The newest computer arrived for my sons for Christmas - a new Dell to replace the six-year-old Compaq that can simply no longer keep up with 21st Century software. I opened the box yesterday morning and started putting it together. Everything seemed to be OK, and it booted up just fine... but there was just one problem. There was no sound.

I checked the speakers. I checked the audio drivers. The Windows Vista device manager became my best friend. I ran the machine through its paces, installing and uninstalling with wild abandon - all to no avail. Fortunately, my good friend, Bill, was coming for dinner last night. Bill and I have been through many a computer battle together, and he knows far more about them than I do. Bill and I spent more than an hour messing with the computer after dinner (and therefore avoiding doing dishes, too!), and we both concluded it was not a software issue. The sound card that had been built into the motherboard must have gone bad.

So, sometime around 11 pm, I called Dell support, and was routed to a "Mr. Williams", who I learned was speaking to me from Mumbai. "Mr. Williams" was a very pleasant and helpful-sounding man, who proceeded to ask permission to poke around my computer to see if he could ascertain the problem with my machine. I, of course, granted said permission, and was both bemused and amazed to watch him take over my screen from half-a-world away. He poked and prodded with my mouse cursor - and tried every trick that Bill and I had just spent the evening trying. Then he tried them all again. And again.
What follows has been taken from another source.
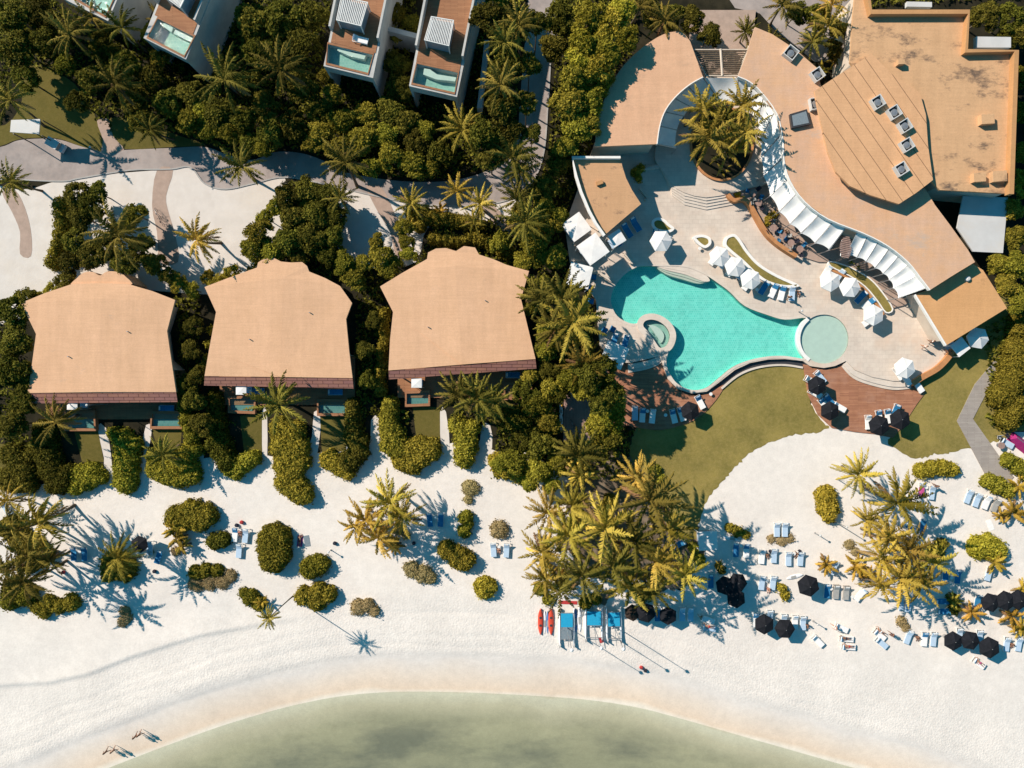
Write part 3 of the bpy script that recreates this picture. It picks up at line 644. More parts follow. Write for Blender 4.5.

I was fairly certain "Mr. Williams" was under strict orders from his boss to find a software problem, and that he would be fed to the street rats if he found a hardware issue. Alas, "Mr. Williams" may now be Purina Rat Chow, because finally - at 12:40 am - nearly two hours after the phone call started, and long after Bill had gone home, he cheerfully announced that I must have a bad motherboard, and he assured me that someone in a Dell uniform would be by in the next day or two to replace it for me.

I was so relieved to A- get off the phone and B- have the knowledge that someone would be coming to my house to fix the computer, that it pretty much buried any outrage I may have felt that the machine I had spent several hundred dollars for was broken when it arrived at my house!

Thank you, Mr. Williams! Come again!